Information shown –

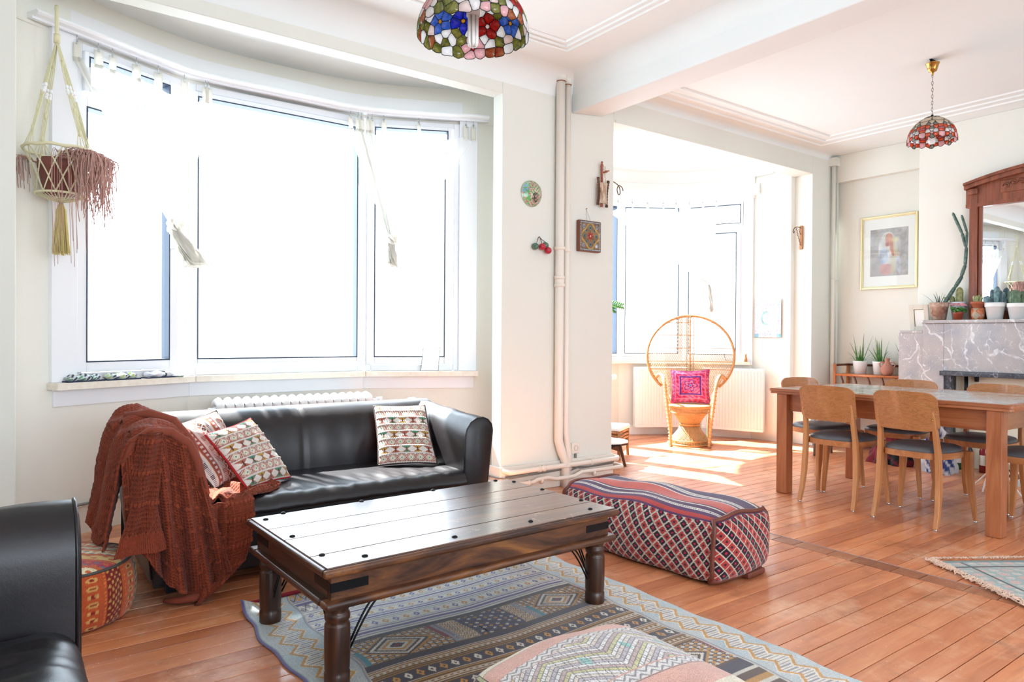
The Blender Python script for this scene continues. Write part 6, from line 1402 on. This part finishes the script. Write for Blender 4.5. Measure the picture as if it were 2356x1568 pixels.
# ------------------------------------------------------------------ hanging macrame planter
def macrame():
    c = Vector((0.245, 4.43)); t = thing('macrame_hanger', 'cream macrame plant hanger with a long tassel at the curtain board end', 'plant hanger', (c.x, c.y, 1.86))
    M_cord = mat('cotton_cord', '#e3ddb8', 0.9); bump(M_cord, noise(M_cord, coords(M_cord, (1, 1, 1)), 420, 2), 0.6, 0.003)
    R, rb = 0.172, 0.118; zr, zb, zt = 0.262, 0.03, 1.02; top = Vector((-0.02, 0.02, 0.86))
    MB().tube([(R*math.cos(a), R*math.sin(a), zr+0.003*math.sin(9*a)) for a in np.linspace(0, 2*PI, 49)[:-1]], [0.0085+0.0012*math.sin(k*2.1) for k in range(48)], 8, closed=True).build('rim_ring', M_cord, t)
    MB().tube([(rb*math.cos(a), rb*math.sin(a), zb) for a in np.linspace(0, 2*PI, 41)[:-1]], 0.006, 8, closed=True).build('lower_ring', M_cord, t)
    MB().tube([top, top+Vector((0.0, 0, 0.06)), top+Vector((0, 0.0, 0.17)), top+Vector((0.0, 0.02, 0.185)), top+Vector((0, 0.035, 0.17))], 0.010, 8).build('hanging_loop', M_cord, t)
    MB().tube([top+Vector((0, 0, -0.015)), top+Vector((0, 0, 0.03))], 0.016, 10).build('wrap_knot', M_cord, t)
    rr = random.Random(2)
    for k in range(4):
        a = k*PI/2+0.55; e = Vector((R*math.cos(a), R*math.sin(a), zr)); tang = Vector((-math.sin(a), math.cos(a), 0)); b = MB()
        for q in (-1.5, -0.5, 0.5, 1.5):
            spread = lambda s: 0.0028+0.006*math.sin(PI*min(1, s*1.0))+(0.02*(s-0.86)/0.14 if s > 0.86 else 0)
            b.tube([top.lerp(e, s)+tang*q*spread(s)+Vector((0, 0, 0.0)) for s in np.linspace(0, 1, 16)], 0.0026, 5)
        b.build('cord', M_cord, t)
        for s in (0.22, 0.52, 0.66, 0.86):
            p = top.lerp(e, s); MB().tube([p+Vector((0, 0, 0.016)), p+Vector((0, 0, -0.016))], [0.007, 0.007], 8).build('knot', M_cord, t)
        for s in (0.44, 0.475, 0.50):
            for q in (-1, 1): p = top.lerp(e, s)+tang*q*0.009; MB().lathe([(0.0, -0.011), (0.007, -0.008), (0.008, 0), (0.007, 0.008), (0.0, 0.011)], 10, Matrix.Translation(p)).build('bead', M_white, t)
    b = MB(); n = 12
    def bp(a, s): r = R+(rb-R)*s**0.8-0.012*math.sin(PI*s); return Vector((r*math.cos(a), r*math.sin(a), zr+(zb-zr)*s))
    for k in range(n):
        for d in (-1, 1):
            for off in (-0.014, 0.014): b.tube([bp(2*PI*k/n+d*s*1.5*2*PI/n+off*(1+0*s), s) for s in np.linspace(0, 1, 12)], 0.0021, 4)
    b.build('net', M_cord, t, kind='stuff')
    for k in range(n): p = bp(2*PI*(k+0.5)/n, 0.333); MB().lathe([(0.0, -0.006), (0.006, 0), (0.0, 0.006)], 8, Matrix.Translation(p*1.0)).build('bead', M_white, t)
    b = MB()
    for k in range(36): a = 2*PI*k/36; b.tube([(rb*math.cos(a), rb*math.sin(a), zb), (rb*0.55*math.cos(a), rb*0.55*math.sin(a), zb-0.025), (0.01*math.cos(a), 0.01*math.sin(a), zb-0.038)], 0.0023, 4)
    b.build('base_cords', M_cord, t, kind='stuff')
    b = MB()
    for k in range(150):
        a = rr.uniform(0, 2*PI); r = rr.uniform(0.2, 1); b.tube([(0.006*math.cos(a), 0.006*math.sin(a), -0.01), (0.022*r*math.cos(a), 0.022*r*math.sin(a), -0.05), (0.032*r*math.cos(a), 0.032*r*math.sin(a), -0.16), (0.042*r*math.cos(a), 0.042*r*math.sin(a), -0.285+rr.uniform(-0.006, 0.02))], 0.0022, 4)
    b.build('tassel', mat('tassel_cord', '#d6c684', 0.9), t, kind='stuff')
    p = thing('hanging_plant', 'dark clay pot with dry reddish trailing stems, sitting inside the macrame basket', 'potted plant', (c.x, c.y, 1.893))
    MB().lathe([(0.0, 0.0), (0.082, 0.0), (0.104, 0.13), (0.108, 0.132), (0.110, 0.178), (0.100, 0.178), (0.096, 0.16), (0.0, 0.155)], 32).build('pot', mat('dark_clay', '#7d4840', 0.7), p)
    M_dry = mat('dried_foliage', '#c79c90', 0.9); right = Vector((0.807, -0.59, 0)); fw = Vector((0.59, 0.807, 0)); b = MB()
    for k in range(260):
        s = rr.uniform(0.0, 1.0); base = right*rr.uniform(0.0, 0.10)+fw*rr.uniform(-0.11, 0.08)+Vector((0, 0, 0.17)); o = right*(0.155+0.09*s)+fw*rr.uniform(-0.14, 0.10); ln = rr.choice((0.06, 0.12, 0.2, 0.28, 0.36))*rr.uniform(0.6, 1.1)
        pts = [base, (base+o)/2+Vector((0, 0, 0.10+0.04*rr.random())), Vector((o.x, o.y, 0.20)), Vector((o.x, o.y, 0.20))+Vector((rr.uniform(-.02, .02), rr.uniform(-.02, .02), -ln*0.5)), Vector((o.x, o.y, 0.20))+Vector((rr.uniform(-.03, .03), rr.uniform(-.03, .03), -ln))]
        b.tube(spline(pts, 10), [0.0016+0.0012*rr.random()]*10, 3)
    for k in range(26):
        o = -right*(0.19+0.03*rr.random())+fw*rr.uniform(-0.04, 0.03); base = -right*0.08+Vector((0, 0, 0.17)); ln = rr.uniform(0.06, 0.2)
        b.tube(spline([base, (base+o)/2+Vector((0, 0, 0.09)), o+Vector((0, 0, 0.20)), o+Vector((0.01*rr.random(), 0, 0.20-ln))], 9), 0.0017, 3)
    for k in range(14):
        o = right*rr.uniform(0.02, 0.13)+fw*rr.uniform(-0.13, -0.06); ln = rr.uniform(0.3, 0.5); b.tube(spline([Vector((0, 0, 0.17)), o+Vector((0, 0, 0.22)), o*1.5+Vector((0, 0, 0.1)), o*1.55+Vector((0.02*rr.random(), 0, 0.1-ln))], 10), 0.0015, 3)
    b.build('dry_foliage', M_dry, p, kind='stuff')
macrame()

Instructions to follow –
All of the lines above should be retyped precisely, apart from the pictures.

The solution –
The Blender Python script for this scene continues. Write part 6, from line 1402 on. This part finishes the script. Write for Blender 4.5. Measure the picture as if it were 2356x1568 pixels.
# ------------------------------------------------------------------ hanging macrame planter
def macrame():
    c = Vector((0.245, 4.43)); t = thing('macrame_hanger', 'cream macrame plant hanger with a long tassel at the curtain board end', 'plant hanger', (c.x, c.y, 1.86))
    M_cord = mat('cotton_cord', '#e3ddb8', 0.9); bump(M_cord, noise(M_cord, coords(M_cord, (1, 1, 1)), 420, 2), 0.6, 0.003)
    R, rb = 0.172, 0.118; zr, zb, zt = 0.262, 0.03, 1.02; top = Vector((-0.02, 0.02, 0.86))
    MB().tube([(R*math.cos(a), R*math.sin(a), zr+0.003*math.sin(9*a)) for a in np.linspace(0, 2*PI, 49)[:-1]], [0.0085+0.0012*math.sin(k*2.1) for k in range(48)], 8, closed=True).build('rim_ring', M_cord, t)
    MB().tube([(rb*math.cos(a), rb*math.sin(a), zb) for a in np.linspace(0, 2*PI, 41)[:-1]], 0.006, 8, closed=True).build('lower_ring', M_cord, t)
    MB().tube([top, top+Vector((0.0, 0, 0.06)), top+Vector((0, 0.0, 0.17)), top+Vector((0.0, 0.02, 0.185)), top+Vector((0, 0.035, 0.17))], 0.010, 8).build('hanging_loop', M_cord, t)
    MB().tube([top+Vector((0, 0, -0.015)), top+Vector((0, 0, 0.03))], 0.016, 10).build('wrap_knot', M_cord, t)
    rr = random.Random(2)
    for k in range(4):
        a = k*PI/2+0.55; e = Vector((R*math.cos(a), R*math.sin(a), zr)); tang = Vector((-math.sin(a), math.cos(a), 0)); b = MB()
        for q in (-1.5, -0.5, 0.5, 1.5):
            spread = lambda s: 0.0028+0.006*math.sin(PI*min(1, s*1.0))+(0.02*(s-0.86)/0.14 if s > 0.86 else 0)
            b.tube([top.lerp(e, s)+tang*q*spread(s)+Vector((0, 0, 0.0)) for s in np.linspace(0, 1, 16)], 0.0026, 5)
        b.build('cord', M_cord, t)
        for s in (0.22, 0.52, 0.66, 0.86):
            p = top.lerp(e, s); MB().tube([p+Vector((0, 0, 0.016)), p+Vector((0, 0, -0.016))], [0.007, 0.007], 8).build('knot', M_cord, t)
        for s in (0.44, 0.475, 0.50):
            for q in (-1, 1): p = top.lerp(e, s)+tang*q*0.009; MB().lathe([(0.0, -0.011), (0.007, -0.008), (0.008, 0), (0.007, 0.008), (0.0, 0.011)], 10, Matrix.Translation(p)).build('bead', M_white, t)
    b = MB(); n = 12
    def bp(a, s): r = R+(rb-R)*s**0.8-0.012*math.sin(PI*s); return Vector((r*math.cos(a), r*math.sin(a), zr+(zb-zr)*s))
    for k in range(n):
        for d in (-1, 1):
            for off in (-0.014, 0.014): b.tube([bp(2*PI*k/n+d*s*1.5*2*PI/n+off*(1+0*s), s) for s in np.linspace(0, 1, 12)], 0.0021, 4)
    b.build('net', M_cord, t, kind='stuff')
    for k in range(n): p = bp(2*PI*(k+0.5)/n, 0.333); MB().lathe([(0.0, -0.006), (0.006, 0), (0.0, 0.006)], 8, Matrix.Translation(p*1.0)).build('bead', M_white, t)
    b = MB()
    for k in range(36): a = 2*PI*k/36; b.tube([(rb*math.cos(a), rb*math.sin(a), zb), (rb*0.55*math.cos(a), rb*0.55*math.sin(a), zb-0.025), (0.01*math.cos(a), 0.01*math.sin(a), zb-0.038)], 0.0023, 4)
    b.build('base_cords', M_cord, t, kind='stuff')
    b = MB()
    for k in range(150):
        a = rr.uniform(0, 2*PI); r = rr.uniform(0.2, 1); b.tube([(0.006*math.cos(a), 0.006*math.sin(a), -0.01), (0.022*r*math.cos(a), 0.022*r*math.sin(a), -0.05), (0.032*r*math.cos(a), 0.032*r*math.sin(a), -0.16), (0.042*r*math.cos(a), 0.042*r*math.sin(a), -0.285+rr.uniform(-0.006, 0.02))], 0.0022, 4)
    b.build('tassel', mat('tassel_cord', '#d6c684', 0.9), t, kind='stuff')
    p = thing('hanging_plant', 'dark clay pot with dry reddish trailing stems, sitting inside the macrame basket', 'potted plant', (c.x, c.y, 1.893))
    MB().lathe([(0.0, 0.0), (0.082, 0.0), (0.104, 0.13), (0.108, 0.132), (0.110, 0.178), (0.100, 0.178), (0.096, 0.16), (0.0, 0.155)], 32).build('pot', mat('dark_clay', '#7d4840', 0.7), p)
    M_dry = mat('dried_foliage', '#c79c90', 0.9); right = Vector((0.807, -0.59, 0)); fw = Vector((0.59, 0.807, 0)); b = MB()
    for k in range(260):
        s = rr.uniform(0.0, 1.0); base = right*rr.uniform(0.0, 0.10)+fw*rr.uniform(-0.11, 0.08)+Vector((0, 0, 0.17)); o = right*(0.155+0.09*s)+fw*rr.uniform(-0.14, 0.10); ln = rr.choice((0.06, 0.12, 0.2, 0.28, 0.36))*rr.uniform(0.6, 1.1)
        pts = [base, (base+o)/2+Vector((0, 0, 0.10+0.04*rr.random())), Vector((o.x, o.y, 0.20)), Vector((o.x, o.y, 0.20))+Vector((rr.uniform(-.02, .02), rr.uniform(-.02, .02), -ln*0.5)), Vector((o.x, o.y, 0.20))+Vector((rr.uniform(-.03, .03), rr.uniform(-.03, .03), -ln))]
        b.tube(spline(pts, 10), [0.0016+0.0012*rr.random()]*10, 3)
    for k in range(26):
        o = -right*(0.19+0.03*rr.random())+fw*rr.uniform(-0.04, 0.03); base = -right*0.08+Vector((0, 0, 0.17)); ln = rr.uniform(0.06, 0.2)
        b.tube(spline([base, (base+o)/2+Vector((0, 0, 0.09)), o+Vector((0, 0, 0.20)), o+Vector((0.01*rr.random(), 0, 0.20-ln))], 9), 0.0017, 3)
    for k in range(14):
        o = right*rr.uniform(0.02, 0.13)+fw*rr.uniform(-0.13, -0.06); ln = rr.uniform(0.3, 0.5); b.tube(spline([Vector((0, 0, 0.17)), o+Vector((0, 0, 0.22)), o*1.5+Vector((0, 0, 0.1)), o*1.55+Vector((0.02*rr.random(), 0, 0.1-ln))], 10), 0.0015, 3)
    b.build('dry_foliage', M_dry, p, kind='stuff')
macrame()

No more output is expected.